Task prompt
Only the lines from the start of the material through the line containing "tag(link('river', wm), 'wide" are to be extracted, exactly as they appear.

* start Material for this exercise *

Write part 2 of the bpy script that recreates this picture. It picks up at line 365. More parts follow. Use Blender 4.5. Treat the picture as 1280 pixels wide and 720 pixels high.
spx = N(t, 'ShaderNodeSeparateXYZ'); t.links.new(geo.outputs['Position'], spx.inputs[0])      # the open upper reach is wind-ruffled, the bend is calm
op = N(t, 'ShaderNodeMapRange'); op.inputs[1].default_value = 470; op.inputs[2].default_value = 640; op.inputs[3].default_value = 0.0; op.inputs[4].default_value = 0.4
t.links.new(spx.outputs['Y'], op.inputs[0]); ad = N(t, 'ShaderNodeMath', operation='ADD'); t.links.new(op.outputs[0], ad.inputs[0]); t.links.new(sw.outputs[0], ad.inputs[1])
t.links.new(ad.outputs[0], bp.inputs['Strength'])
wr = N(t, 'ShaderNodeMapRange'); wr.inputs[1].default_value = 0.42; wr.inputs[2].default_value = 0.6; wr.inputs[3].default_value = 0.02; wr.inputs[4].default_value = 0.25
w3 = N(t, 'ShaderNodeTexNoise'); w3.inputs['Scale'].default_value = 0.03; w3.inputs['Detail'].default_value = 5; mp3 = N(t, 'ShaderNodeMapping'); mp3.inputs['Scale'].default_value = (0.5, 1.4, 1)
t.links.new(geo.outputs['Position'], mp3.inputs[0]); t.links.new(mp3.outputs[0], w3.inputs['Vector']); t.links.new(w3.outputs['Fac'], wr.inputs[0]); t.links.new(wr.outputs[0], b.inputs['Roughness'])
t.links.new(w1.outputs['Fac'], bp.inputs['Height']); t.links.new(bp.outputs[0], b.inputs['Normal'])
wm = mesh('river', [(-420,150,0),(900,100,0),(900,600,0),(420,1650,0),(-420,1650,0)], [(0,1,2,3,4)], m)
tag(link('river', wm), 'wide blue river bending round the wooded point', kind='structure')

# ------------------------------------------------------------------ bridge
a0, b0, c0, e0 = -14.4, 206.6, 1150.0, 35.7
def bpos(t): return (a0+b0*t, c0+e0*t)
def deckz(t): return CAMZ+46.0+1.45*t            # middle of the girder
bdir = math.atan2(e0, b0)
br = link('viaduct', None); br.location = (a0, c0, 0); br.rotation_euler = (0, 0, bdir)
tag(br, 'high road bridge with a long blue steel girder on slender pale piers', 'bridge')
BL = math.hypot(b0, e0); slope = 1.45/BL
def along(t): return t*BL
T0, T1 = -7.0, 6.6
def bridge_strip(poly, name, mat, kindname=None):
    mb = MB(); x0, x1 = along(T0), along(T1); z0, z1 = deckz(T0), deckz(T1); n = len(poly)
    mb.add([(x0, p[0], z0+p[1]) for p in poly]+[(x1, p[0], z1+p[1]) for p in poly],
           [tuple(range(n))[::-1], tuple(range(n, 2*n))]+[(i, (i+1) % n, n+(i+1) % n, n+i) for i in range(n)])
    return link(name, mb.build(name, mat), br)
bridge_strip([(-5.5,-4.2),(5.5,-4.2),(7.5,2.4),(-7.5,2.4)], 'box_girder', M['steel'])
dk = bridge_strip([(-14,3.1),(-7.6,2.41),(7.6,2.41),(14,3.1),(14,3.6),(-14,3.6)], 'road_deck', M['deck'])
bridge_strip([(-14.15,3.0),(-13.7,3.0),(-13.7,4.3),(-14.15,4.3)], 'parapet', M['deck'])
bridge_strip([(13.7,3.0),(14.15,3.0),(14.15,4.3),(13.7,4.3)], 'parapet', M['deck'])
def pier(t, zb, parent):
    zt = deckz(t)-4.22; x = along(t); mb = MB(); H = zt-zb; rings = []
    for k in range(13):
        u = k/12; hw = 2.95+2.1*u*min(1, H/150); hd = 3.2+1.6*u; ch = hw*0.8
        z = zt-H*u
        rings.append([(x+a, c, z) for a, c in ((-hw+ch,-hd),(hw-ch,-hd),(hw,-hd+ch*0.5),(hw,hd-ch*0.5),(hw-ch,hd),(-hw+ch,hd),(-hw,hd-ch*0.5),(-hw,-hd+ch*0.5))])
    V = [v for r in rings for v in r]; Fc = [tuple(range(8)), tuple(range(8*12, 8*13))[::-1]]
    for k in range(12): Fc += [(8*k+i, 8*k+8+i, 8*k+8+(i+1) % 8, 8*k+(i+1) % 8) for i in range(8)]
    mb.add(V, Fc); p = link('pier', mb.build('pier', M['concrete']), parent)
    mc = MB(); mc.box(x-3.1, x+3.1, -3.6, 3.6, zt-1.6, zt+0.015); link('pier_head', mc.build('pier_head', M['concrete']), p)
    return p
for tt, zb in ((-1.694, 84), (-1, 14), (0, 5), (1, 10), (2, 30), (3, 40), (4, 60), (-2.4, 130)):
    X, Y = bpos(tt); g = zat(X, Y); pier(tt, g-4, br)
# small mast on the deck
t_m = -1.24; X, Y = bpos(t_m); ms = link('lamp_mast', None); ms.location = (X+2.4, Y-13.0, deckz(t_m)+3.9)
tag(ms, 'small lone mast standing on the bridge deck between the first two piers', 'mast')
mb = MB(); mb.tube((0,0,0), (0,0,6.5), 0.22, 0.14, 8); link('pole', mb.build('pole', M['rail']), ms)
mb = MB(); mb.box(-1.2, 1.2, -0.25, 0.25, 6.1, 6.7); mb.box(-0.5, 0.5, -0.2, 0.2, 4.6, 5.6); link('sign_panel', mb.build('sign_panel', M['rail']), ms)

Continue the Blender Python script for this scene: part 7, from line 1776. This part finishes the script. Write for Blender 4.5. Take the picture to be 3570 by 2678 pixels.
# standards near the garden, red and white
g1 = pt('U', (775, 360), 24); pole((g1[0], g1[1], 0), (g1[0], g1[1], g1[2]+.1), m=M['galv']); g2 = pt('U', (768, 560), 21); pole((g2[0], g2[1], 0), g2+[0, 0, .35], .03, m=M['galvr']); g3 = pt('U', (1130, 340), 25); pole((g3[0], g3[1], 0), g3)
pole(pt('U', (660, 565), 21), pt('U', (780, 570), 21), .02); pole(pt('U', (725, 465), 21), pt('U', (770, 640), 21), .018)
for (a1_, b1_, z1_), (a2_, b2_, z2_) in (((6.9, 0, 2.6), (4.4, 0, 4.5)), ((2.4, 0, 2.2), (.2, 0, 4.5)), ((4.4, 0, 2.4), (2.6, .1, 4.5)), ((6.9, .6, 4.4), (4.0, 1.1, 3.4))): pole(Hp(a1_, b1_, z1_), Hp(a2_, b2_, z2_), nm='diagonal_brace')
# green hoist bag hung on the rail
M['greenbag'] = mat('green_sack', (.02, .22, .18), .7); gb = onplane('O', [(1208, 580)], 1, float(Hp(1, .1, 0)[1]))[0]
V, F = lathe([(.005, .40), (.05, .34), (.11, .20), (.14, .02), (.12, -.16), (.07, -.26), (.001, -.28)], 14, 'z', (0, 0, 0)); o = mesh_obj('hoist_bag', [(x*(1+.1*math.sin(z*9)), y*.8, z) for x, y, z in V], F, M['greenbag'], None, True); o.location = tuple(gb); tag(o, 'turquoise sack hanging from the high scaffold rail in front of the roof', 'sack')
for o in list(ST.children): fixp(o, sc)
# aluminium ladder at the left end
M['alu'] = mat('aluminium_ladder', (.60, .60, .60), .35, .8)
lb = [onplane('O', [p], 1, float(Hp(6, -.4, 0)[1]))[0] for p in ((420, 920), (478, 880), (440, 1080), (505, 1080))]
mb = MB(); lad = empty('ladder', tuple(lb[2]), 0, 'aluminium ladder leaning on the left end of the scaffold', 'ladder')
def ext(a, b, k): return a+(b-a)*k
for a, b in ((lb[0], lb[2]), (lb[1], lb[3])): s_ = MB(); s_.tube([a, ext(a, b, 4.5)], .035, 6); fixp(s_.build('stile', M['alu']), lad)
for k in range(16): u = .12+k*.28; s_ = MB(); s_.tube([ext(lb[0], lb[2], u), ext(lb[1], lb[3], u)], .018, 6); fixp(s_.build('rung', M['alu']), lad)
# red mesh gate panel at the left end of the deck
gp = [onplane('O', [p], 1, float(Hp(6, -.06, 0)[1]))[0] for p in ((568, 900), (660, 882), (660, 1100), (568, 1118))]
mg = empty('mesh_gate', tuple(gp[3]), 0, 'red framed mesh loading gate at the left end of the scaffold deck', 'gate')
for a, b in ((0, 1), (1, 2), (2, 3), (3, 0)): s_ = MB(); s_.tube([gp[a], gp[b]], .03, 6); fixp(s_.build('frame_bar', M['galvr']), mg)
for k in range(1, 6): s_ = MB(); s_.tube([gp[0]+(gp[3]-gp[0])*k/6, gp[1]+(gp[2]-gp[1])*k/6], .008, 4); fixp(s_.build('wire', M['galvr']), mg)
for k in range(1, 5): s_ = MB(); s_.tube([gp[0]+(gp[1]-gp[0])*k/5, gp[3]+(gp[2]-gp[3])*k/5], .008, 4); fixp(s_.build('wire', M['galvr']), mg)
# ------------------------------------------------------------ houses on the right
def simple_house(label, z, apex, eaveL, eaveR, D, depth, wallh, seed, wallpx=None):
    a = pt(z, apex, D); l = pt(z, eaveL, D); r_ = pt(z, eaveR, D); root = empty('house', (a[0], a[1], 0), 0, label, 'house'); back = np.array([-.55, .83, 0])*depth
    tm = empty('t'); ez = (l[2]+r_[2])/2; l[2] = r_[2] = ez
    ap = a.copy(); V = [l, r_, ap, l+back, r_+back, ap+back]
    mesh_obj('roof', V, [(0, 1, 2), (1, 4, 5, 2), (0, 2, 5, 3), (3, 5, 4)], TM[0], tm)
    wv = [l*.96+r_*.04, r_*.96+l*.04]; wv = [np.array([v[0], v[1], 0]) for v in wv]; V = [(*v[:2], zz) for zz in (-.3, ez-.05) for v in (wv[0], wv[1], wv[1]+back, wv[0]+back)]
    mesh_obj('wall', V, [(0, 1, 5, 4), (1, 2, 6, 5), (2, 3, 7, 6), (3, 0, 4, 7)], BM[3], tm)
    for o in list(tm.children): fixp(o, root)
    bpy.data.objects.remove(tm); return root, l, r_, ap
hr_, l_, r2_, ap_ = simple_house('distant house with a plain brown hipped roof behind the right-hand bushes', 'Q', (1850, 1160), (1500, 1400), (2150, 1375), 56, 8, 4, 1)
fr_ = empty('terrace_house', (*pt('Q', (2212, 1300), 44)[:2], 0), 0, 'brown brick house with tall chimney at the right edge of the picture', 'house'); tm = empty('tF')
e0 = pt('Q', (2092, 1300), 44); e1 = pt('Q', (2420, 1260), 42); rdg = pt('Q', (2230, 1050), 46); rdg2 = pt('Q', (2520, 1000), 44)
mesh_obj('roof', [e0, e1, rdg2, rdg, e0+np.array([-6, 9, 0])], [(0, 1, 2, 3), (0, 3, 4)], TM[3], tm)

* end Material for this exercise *

Result of the task
Write part 2 of the bpy script that recreates this picture. It picks up at line 365. More parts follow. Use Blender 4.5. Treat the picture as 1280 pixels wide and 720 pixels high.
spx = N(t, 'ShaderNodeSeparateXYZ'); t.links.new(geo.outputs['Position'], spx.inputs[0])      # the open upper reach is wind-ruffled, the bend is calm
op = N(t, 'ShaderNodeMapRange'); op.inputs[1].default_value = 470; op.inputs[2].default_value = 640; op.inputs[3].default_value = 0.0; op.inputs[4].default_value = 0.4
t.links.new(spx.outputs['Y'], op.inputs[0]); ad = N(t, 'ShaderNodeMath', operation='ADD'); t.links.new(op.outputs[0], ad.inputs[0]); t.links.new(sw.outputs[0], ad.inputs[1])
t.links.new(ad.outputs[0], bp.inputs['Strength'])
wr = N(t, 'ShaderNodeMapRange'); wr.inputs[1].default_value = 0.42; wr.inputs[2].default_value = 0.6; wr.inputs[3].default_value = 0.02; wr.inputs[4].default_value = 0.25
w3 = N(t, 'ShaderNodeTexNoise'); w3.inputs['Scale'].default_value = 0.03; w3.inputs['Detail'].default_value = 5; mp3 = N(t, 'ShaderNodeMapping'); mp3.inputs['Scale'].default_value = (0.5, 1.4, 1)
t.links.new(geo.outputs['Position'], mp3.inputs[0]); t.links.new(mp3.outputs[0], w3.inputs['Vector']); t.links.new(w3.outputs['Fac'], wr.inputs[0]); t.links.new(wr.outputs[0], b.inputs['Roughness'])
t.links.new(w1.outputs['Fac'], bp.inputs['Height']); t.links.new(bp.outputs[0], b.inputs['Normal'])
wm = mesh('river', [(-420,150,0),(900,100,0),(900,600,0),(420,1650,0),(-420,1650,0)], [(0,1,2,3,4)], m)
tag(link('river', wm), 'wide blue river bending round the wooded point', kind='structure')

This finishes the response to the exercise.